Omar Victor Diop, Allegoria 5, 2021. Courtesy of the artist and Fotografiska Tallinn.

Combining photography with other art forms, Omar Victor Diop’s remarkable body of work includes fine art, fashion, design, and portrait photography. Using artistic self-portraiture as a key tool to engage with complex representational politics, community embodiment and ideas of self-fashioning, his practice is characterised by meticulously staged, dramatic imagery in which the artist himself appears as the main visual protagonist and interlocutor.

This exhibition presents – brought together for the first time – three distinct yet interconnected emblematic bodies of works completed between 2014–2021: AllegoriaDiaspora, and Liberty, alongside an Autograph artist commission.

Diaspora (2014) draws inspiration from 15th to 19th century Western portraits depicting a diverse constituency of black figures who have risen to prominence in courts, science, politics, and social movements in Europe – yet often missing from conventional narratives. Largely based on historical paintings, which Diop imbues with playful contemporary references, the series celebrates four centuries of notable Africans with extraordinary lives in the diaspora.

In Liberty (2017), subtitled A Universal Chronology of Black Protest, the artist reinterprets significant moments of historical revolt associated with the struggle for black freedom – from anti-Apartheid movements in South Africa to civil right campaigns in America, the Caribbean and Europe to contemporary Black Lives Matter politics, exploring what unifies and defines these ongoing, global fights for equality and human rights.

Diop’s most recent project Allegoria (2021), imaginatively addresses the climate crisis and its impact on the Global South and the African continent especially. In these vibrant metaphorical, paradisiacal images, Diop is pictured amidst stunning imagery of carefully constructed flora and fauna. Here, openly borrowing from genres that include classical painting, religious iconography and West African photographic studio portraiture, as well as science textbooks and encyclopaedia, the artist considered the fate of humanity in the wake of natural disasters and environmental decline, asking how we may secure more viable, liveable futures together.

In 2018, to commemorate the 70th anniversary of the arrival of the HMT Empire Windrush, Autograph invited Diop to create two new artworks in response to iconic archive images in their collection. The Windrush portraits capture West Indian migrants from the Caribbean beginning a new life in Great Britain in the late 1940s: a watershed moment at first filled with hope and anticipation, soon followed by the harsh reality of discrimination, hardship and unemployment. 

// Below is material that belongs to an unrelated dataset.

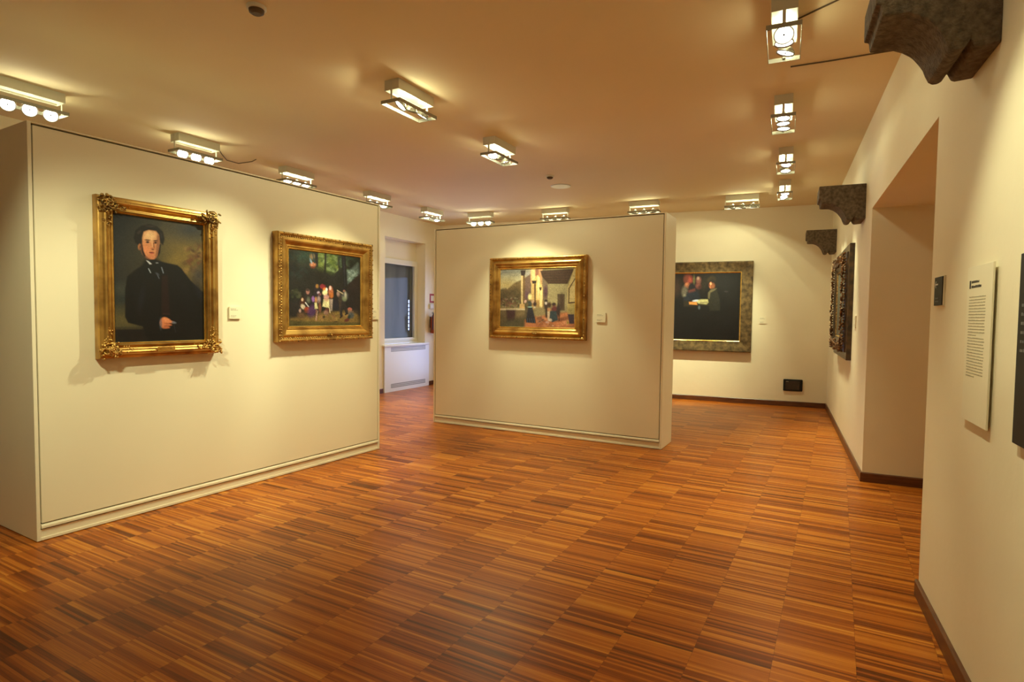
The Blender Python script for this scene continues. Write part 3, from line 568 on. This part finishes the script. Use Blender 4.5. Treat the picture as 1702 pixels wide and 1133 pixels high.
    q.e(960, 690, 36, 30, (42, 32, 30), 0, .3); q.e(970, 770, 56, 60, (98, 48, 44), 0, .35); q.g([(900, 800), (1010, 800), (1030, 950), (940, 990), (880, 960)], (44, 62, 62), 5); q.e(1035, 790, 34, 110, (48, 38, 36), 0, .35); q.l(1050, 860, 1050, 960, 12, (40, 30, 24)); q.e(900, 950, 30, 22, (216, 190, 150), 20, .4); q.e(850, 990, 30, 16, (196, 150, 120), 0, .5)
    q.g([(1190, 850), (1300, 850), (1300, 1010), (1220, 1010)], (52, 44, 50), 4); q.g([(1180, 940), (1215, 1000), (1180, 1020)], (150, 132, 52), 3); q.e(945, 1045, 16, 14, (200, 150, 110), 0, .4)
    P.patina(.22, (96, 68, 34), .12); P.C *= np.array([.86, .80, .74]); P.grain(.12); P.build(r, -.038)
loggia()
# --- dark reading scene, far wall
def reading():
    s0, s1, z0, z1 = 4.50, 6.44, .925, 2.56
    W, Hh = s1-s0, z1-z0
    r = tag(empty('framed_painting', FF.p((s0+s1)/2, (z0+z1)/2, 0), FF.a), 'large dark painting of figures at a lit table in a broad mottled bronze frame', 'painting')
    prof = [(0, 0), (0, .085), (.008, .094), (.02, .096), (.05, .092), (.15, .078), (.19, .074)]
    bm = bmesh.new(); frame_sweep(bm, W, Hh, prof, 1); ob('frame_moulding', bm, M_bronze, r)
    bm = bmesh.new(); frame_sweep(bm, W-.374, Hh-.374, [(0, .05), (0, .078), (.006, .082), (.012, .078), (.026, .062), (.028, .05)], 1); ob('inner_slip', bm, M_goldb, r)
    bm = bmesh.new(); box(bm, -W/2+.01, W/2-.01, -.04, 0, -Hh/2+.01, Hh/2-.01); ob('backing_board', bm, M_dwood, r)
    w, h = W-.42, Hh-.42
    # sketch square: left part of the canvas lies behind the middle panel
    P = Paint(w, h, [(1070, 456.5), (1230.5, 454), (1228, 566), (1068, 568)], 220, GAIN); q = P
    q.z(1120, 430, 8.714); q.fill((20, 18, 17))
    q.e(100, 330, 300, 160, (34, 26, 20), 0, .9); q.e(140, 310, 60, 60, (150, 66, 50), 0, .5); q.e(95, 300, 40, 60, (110, 56, 40), 0, .5); q.e(115, 400, 40, 40, (214, 130, 78), -30, .4); q.e(75, 480, 50, 80, (92, 84, 66), 10, .4); q.e(75, 550, 26, 20, (130, 124, 96), 0, .5); q.e(200, 420, 90, 60, (26, 25, 28), 0, .4); q.g([(130, 470), (240, 440), (250, 480), (140, 530)], (96, 50, 40), 6)
    q.e(300, 320, 40, 50, (120, 74, 60), 0, .4); q.e(290, 290, 20, 24, (160, 128, 100), 0, .4); q.e(225, 310, 16, 60, (96, 92, 52), 0, .5); q.e(295, 400, 40, 40, (110, 62, 50), 0, .5); q.e(320, 420, 30, 26, (60, 32, 28), 0, .5); q.e(390, 380, 40, 80, (40, 34, 24), 0, .6)
    q.g([(110, 500), (290, 470), (330, 600), (60, 610)], (28, 32, 38), 12); q.g([(60, 560), (140, 580), (180, 620), (60, 625)], (34, 38, 44), 6)
    q.e(505, 310, 66, 50, (54, 44, 26), -15, .35); q.e(520, 350, 50, 60, (34, 27, 20), 0, .35); q.e(495, 390, 24, 44, (206, 126, 76), 0, .3); q.e(525, 400, 36, 40, (140, 82, 46), 0, .4); q.e(496, 370, 14, 18, (226, 156, 104), 0, .4); q.e(470, 390, 12, 26, (92, 44, 30), 0, .4)
    q.g([(455, 500), (500, 450), (570, 435), (600, 470), (640, 600), (650, 760), (480, 760), (450, 600)], (38, 36, 27), 6); q.g([(455, 500), (500, 452), (590, 436), (560, 462), (490, 500), (475, 590), (455, 580)], (104, 94, 62), 5)
    q.g([(60, 630), (460, 600), (470, 690), (380, 690), (60, 710)], (42, 36, 25), 6); q.g([(230, 620), (350, 600), (450, 600), (460, 640), (430, 670), (300, 660)], (186, 178, 112), 5); q.e(250, 620, 46, 14, (190, 196, 196), -8, .4); q.g([(145, 640), (270, 640), (280, 680), (150, 675)], (214, 136, 62), 4); q.l(330, 650, 440, 640, 20, (110, 96, 66), .7); q.e(312, 720, 16, 26, (84, 92, 92), 0, .5)
    q.e(-150, 420, 120, 130, (60, 40, 28), 0, .6); q.e(-170, 380, 30, 40, (160, 100, 66), 0, .4); q.e(740, 480, 26, 10, (52, 46, 44), 0, .6); q.e(560, 670, 20, 14, (40, 36, 32), 0, .6)
    P.patina(.15, (30, 24, 18), .1); P.C *= np.array([.7, .62, .5]); P.grain(.1); P.build(r, -.066)
reading()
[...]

Omar Victor Diop is based on a 2018 exhibition by Autograph, originally presented in London (co-curated by Renée Mussai and Mark Sealy), this touring iteration for Fotografiska is curated by Renée Mussai and reflects the accompanying monograph Omar Victor Diop (5 Continents Editions, 2021). This exhibition is produced for Fotografiska Stockholm by Johan Vikner in collaboration with Autograph, London and Gallery MAGNIN-A, Paris.